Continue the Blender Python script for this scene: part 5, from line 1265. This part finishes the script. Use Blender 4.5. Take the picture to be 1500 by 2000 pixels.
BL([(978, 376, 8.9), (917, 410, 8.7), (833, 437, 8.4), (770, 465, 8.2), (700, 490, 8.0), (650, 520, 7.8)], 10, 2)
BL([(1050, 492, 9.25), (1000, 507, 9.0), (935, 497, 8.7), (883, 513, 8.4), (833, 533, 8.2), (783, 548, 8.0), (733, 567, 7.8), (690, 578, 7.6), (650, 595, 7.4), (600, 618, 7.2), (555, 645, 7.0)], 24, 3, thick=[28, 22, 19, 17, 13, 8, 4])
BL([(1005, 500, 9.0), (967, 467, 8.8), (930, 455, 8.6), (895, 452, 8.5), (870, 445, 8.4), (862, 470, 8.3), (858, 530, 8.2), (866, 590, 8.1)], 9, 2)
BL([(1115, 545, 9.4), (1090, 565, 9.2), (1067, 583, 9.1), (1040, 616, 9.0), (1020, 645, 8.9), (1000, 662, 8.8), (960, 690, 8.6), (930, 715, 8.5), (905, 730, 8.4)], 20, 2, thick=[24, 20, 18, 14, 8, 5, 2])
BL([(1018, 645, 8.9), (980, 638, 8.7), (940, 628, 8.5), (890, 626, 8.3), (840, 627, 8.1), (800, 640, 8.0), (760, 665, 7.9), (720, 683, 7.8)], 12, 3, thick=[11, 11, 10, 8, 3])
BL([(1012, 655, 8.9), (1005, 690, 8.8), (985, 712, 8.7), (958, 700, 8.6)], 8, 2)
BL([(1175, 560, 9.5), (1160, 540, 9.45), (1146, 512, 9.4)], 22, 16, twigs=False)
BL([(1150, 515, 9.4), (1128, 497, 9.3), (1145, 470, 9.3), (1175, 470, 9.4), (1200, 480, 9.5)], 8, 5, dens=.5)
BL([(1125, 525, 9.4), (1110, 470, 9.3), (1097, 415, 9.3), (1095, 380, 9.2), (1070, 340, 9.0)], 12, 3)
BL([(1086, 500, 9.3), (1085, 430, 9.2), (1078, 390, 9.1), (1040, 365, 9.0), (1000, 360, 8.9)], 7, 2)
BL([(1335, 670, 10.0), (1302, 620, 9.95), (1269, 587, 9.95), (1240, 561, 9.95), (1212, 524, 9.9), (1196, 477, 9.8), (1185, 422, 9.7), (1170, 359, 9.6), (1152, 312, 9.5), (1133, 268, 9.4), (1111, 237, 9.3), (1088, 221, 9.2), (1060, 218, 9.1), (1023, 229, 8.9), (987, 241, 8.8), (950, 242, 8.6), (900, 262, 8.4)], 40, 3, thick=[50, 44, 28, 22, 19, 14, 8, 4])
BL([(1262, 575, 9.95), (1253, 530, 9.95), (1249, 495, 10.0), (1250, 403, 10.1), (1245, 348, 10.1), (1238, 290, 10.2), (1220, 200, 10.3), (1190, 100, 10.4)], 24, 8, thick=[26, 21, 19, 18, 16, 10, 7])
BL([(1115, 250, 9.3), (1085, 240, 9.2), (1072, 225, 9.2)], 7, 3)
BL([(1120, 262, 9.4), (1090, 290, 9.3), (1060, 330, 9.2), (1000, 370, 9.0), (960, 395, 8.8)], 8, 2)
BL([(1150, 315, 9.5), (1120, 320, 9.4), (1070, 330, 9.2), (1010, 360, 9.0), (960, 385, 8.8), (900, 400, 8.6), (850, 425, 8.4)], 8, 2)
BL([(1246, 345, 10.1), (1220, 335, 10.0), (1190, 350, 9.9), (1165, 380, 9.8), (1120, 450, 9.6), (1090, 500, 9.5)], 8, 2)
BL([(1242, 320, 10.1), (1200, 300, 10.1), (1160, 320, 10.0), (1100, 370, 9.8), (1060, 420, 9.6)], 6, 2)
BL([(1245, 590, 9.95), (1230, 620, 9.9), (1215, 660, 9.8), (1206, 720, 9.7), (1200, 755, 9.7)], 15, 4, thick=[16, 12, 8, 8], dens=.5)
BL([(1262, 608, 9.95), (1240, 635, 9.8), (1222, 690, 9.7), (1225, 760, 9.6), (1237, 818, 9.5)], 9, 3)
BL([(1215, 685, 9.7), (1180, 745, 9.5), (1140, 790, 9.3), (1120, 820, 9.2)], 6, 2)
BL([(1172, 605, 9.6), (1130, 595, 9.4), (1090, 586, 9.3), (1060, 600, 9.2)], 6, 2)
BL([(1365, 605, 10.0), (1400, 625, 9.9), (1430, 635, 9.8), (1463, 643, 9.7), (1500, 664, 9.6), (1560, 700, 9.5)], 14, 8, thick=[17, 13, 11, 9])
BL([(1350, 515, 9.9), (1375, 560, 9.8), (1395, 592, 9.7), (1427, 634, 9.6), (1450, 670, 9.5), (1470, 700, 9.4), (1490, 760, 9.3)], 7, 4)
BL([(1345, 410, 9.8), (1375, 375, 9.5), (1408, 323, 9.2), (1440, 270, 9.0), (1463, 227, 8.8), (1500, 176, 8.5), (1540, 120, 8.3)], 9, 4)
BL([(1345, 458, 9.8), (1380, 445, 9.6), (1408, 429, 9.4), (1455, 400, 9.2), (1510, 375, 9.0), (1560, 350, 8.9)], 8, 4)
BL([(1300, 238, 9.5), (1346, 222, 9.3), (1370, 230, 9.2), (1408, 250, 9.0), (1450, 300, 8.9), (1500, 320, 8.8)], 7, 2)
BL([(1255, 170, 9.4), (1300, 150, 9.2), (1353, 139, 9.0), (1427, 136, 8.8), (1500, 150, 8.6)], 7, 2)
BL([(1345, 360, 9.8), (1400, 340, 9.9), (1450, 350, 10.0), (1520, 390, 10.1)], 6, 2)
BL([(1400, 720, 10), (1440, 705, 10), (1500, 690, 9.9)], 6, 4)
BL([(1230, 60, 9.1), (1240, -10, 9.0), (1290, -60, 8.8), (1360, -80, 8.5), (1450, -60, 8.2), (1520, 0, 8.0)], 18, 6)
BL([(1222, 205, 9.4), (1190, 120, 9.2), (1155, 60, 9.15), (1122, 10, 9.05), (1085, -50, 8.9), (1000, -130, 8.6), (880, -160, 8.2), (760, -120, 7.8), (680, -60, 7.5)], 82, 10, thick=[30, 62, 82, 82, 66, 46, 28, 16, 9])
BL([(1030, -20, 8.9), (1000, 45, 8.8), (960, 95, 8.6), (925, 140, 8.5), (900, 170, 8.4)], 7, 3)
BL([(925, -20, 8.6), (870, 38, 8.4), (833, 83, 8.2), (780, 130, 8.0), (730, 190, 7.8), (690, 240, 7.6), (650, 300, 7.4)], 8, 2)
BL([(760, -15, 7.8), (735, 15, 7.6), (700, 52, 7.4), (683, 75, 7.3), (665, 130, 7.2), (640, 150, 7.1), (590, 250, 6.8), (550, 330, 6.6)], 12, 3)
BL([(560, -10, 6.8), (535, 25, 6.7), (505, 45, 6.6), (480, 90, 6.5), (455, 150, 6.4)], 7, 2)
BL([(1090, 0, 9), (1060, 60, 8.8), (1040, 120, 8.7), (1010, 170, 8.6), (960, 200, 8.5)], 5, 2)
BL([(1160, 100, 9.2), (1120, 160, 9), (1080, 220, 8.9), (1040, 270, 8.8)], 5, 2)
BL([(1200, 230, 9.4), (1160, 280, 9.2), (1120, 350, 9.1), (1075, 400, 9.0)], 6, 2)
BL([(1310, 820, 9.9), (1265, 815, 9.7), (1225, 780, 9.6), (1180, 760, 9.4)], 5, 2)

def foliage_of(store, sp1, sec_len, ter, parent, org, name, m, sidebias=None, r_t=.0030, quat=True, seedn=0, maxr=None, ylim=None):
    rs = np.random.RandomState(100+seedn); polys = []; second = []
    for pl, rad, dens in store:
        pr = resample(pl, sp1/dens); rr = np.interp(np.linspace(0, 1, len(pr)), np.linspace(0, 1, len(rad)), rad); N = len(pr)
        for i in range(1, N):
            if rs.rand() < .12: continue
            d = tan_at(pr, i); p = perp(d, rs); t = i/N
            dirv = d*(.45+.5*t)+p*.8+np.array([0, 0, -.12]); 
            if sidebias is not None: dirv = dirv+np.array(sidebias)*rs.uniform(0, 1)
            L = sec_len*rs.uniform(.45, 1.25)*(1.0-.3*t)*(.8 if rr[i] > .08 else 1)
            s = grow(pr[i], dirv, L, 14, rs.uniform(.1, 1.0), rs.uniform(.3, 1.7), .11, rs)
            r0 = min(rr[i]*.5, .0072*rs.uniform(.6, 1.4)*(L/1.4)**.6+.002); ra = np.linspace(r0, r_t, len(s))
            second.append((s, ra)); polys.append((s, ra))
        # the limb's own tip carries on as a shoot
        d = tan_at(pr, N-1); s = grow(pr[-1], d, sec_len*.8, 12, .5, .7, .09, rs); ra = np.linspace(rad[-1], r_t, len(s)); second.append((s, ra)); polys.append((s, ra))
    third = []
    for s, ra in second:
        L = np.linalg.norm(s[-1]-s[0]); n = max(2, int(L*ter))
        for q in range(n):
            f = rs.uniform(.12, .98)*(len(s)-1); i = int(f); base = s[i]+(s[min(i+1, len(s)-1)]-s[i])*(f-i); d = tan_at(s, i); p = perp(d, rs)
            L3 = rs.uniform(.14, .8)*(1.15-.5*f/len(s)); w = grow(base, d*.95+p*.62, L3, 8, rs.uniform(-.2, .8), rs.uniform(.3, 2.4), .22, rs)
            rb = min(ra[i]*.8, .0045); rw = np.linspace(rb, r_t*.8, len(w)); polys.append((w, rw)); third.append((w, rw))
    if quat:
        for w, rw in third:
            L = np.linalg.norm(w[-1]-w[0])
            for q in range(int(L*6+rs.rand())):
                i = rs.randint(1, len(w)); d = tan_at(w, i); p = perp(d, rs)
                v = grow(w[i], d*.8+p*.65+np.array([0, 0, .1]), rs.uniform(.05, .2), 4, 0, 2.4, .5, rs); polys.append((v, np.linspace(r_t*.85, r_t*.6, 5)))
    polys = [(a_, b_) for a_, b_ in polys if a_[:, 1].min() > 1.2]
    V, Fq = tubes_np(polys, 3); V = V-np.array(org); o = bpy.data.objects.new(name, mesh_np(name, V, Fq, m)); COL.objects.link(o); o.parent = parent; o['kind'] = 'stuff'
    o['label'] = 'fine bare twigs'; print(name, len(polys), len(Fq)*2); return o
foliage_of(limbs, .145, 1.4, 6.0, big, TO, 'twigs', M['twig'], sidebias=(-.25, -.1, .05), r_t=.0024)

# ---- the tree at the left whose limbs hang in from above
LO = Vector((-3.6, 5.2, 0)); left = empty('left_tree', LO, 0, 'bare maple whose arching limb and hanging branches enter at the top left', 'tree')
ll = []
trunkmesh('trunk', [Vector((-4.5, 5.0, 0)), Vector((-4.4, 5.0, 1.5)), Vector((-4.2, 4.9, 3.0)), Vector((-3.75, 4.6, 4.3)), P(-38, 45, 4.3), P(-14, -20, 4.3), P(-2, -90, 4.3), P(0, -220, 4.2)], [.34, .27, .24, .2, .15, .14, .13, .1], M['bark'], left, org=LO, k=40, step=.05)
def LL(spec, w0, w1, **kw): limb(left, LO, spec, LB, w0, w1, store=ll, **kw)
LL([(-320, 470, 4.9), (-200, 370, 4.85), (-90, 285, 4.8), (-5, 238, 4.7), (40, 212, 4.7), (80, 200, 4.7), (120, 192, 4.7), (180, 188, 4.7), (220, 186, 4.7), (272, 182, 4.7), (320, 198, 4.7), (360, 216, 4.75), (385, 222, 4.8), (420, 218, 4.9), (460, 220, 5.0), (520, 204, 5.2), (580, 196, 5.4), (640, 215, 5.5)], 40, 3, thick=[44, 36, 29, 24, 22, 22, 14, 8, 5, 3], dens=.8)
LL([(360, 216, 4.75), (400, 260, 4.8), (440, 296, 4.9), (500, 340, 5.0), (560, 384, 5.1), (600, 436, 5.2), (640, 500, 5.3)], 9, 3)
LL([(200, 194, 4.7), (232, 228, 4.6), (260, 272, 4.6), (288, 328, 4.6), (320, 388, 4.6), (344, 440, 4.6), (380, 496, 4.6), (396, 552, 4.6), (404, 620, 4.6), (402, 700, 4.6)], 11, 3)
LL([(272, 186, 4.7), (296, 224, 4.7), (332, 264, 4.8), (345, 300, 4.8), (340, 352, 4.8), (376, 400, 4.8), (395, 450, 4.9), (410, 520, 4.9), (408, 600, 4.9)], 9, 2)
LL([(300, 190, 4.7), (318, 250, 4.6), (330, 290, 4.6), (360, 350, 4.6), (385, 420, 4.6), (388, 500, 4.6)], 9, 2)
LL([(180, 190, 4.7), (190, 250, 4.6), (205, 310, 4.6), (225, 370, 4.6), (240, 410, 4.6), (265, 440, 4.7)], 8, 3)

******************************

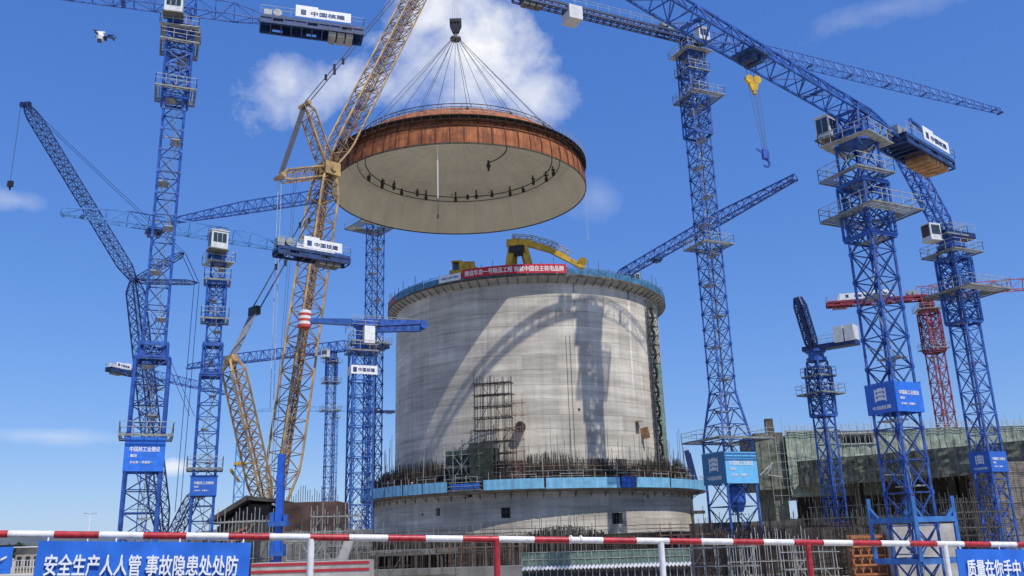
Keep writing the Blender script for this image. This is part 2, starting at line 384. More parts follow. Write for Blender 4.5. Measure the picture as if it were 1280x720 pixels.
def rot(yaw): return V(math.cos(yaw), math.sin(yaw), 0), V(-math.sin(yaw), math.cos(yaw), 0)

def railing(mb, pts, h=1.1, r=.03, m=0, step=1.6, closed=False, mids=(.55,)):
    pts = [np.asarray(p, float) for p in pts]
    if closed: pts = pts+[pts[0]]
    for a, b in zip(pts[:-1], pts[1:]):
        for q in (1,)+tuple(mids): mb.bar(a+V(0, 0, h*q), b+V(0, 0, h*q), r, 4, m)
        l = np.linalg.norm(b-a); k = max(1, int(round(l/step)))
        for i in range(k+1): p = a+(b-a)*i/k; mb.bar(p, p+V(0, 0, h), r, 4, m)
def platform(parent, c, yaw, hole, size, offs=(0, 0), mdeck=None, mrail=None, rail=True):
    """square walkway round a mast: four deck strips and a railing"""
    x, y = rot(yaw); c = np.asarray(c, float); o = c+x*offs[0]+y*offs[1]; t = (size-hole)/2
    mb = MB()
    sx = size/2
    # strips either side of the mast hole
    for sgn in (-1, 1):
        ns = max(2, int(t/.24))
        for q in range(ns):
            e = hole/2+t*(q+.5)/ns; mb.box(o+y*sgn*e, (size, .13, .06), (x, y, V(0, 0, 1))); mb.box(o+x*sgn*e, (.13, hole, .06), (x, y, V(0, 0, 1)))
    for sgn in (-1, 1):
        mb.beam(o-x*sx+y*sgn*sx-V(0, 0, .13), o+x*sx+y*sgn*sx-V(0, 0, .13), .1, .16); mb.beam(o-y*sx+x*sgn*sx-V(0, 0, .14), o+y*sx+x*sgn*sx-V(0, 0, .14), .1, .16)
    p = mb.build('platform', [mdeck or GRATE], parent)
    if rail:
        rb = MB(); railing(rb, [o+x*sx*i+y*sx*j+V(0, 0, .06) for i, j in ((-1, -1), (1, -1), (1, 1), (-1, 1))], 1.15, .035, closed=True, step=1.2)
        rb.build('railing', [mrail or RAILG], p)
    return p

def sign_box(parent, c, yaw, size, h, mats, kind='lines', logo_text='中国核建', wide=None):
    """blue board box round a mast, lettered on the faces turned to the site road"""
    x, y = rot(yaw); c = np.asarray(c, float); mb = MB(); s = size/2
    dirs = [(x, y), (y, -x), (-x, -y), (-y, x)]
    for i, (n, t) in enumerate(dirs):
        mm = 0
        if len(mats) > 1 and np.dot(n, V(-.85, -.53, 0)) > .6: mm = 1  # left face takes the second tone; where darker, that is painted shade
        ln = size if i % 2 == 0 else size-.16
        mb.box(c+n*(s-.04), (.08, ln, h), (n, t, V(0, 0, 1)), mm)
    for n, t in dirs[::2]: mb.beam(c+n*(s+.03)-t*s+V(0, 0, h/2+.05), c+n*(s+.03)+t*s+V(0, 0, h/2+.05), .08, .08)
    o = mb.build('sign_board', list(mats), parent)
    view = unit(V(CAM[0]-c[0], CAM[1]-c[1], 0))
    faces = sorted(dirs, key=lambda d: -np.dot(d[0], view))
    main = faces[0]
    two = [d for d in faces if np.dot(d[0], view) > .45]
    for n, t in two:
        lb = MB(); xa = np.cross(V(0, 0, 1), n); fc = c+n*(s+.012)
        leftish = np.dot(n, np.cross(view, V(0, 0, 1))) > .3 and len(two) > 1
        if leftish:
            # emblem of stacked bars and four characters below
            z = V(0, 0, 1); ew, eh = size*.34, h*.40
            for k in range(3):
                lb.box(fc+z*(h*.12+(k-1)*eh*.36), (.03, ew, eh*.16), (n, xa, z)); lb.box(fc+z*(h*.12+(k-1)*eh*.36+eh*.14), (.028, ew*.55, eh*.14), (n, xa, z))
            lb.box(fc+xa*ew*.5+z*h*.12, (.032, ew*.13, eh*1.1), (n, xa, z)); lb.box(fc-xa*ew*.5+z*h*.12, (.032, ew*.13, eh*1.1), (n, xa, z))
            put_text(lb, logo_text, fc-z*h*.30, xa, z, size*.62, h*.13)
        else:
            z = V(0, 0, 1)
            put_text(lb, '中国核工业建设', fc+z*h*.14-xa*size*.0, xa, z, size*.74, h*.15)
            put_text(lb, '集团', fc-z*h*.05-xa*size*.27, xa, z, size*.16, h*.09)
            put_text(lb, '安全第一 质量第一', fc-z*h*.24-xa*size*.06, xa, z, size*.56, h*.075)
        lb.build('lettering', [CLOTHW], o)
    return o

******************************

— WHAT THE TASK ASKS —
Transcribe exactly, and only, the lines beginning at the line containing "Keep writing the" and ending at the line containing "def rot(yaw): return", both inclusive.

— FULL RESPONSE —
Keep writing the Blender script for this image. This is part 2, starting at line 384. More parts follow. Write for Blender 4.5. Measure the picture as if it were 1280x720 pixels.
def rot(yaw): return V(math.cos(yaw), math.sin(yaw), 0), V(-math.sin(yaw), math.cos(yaw), 0)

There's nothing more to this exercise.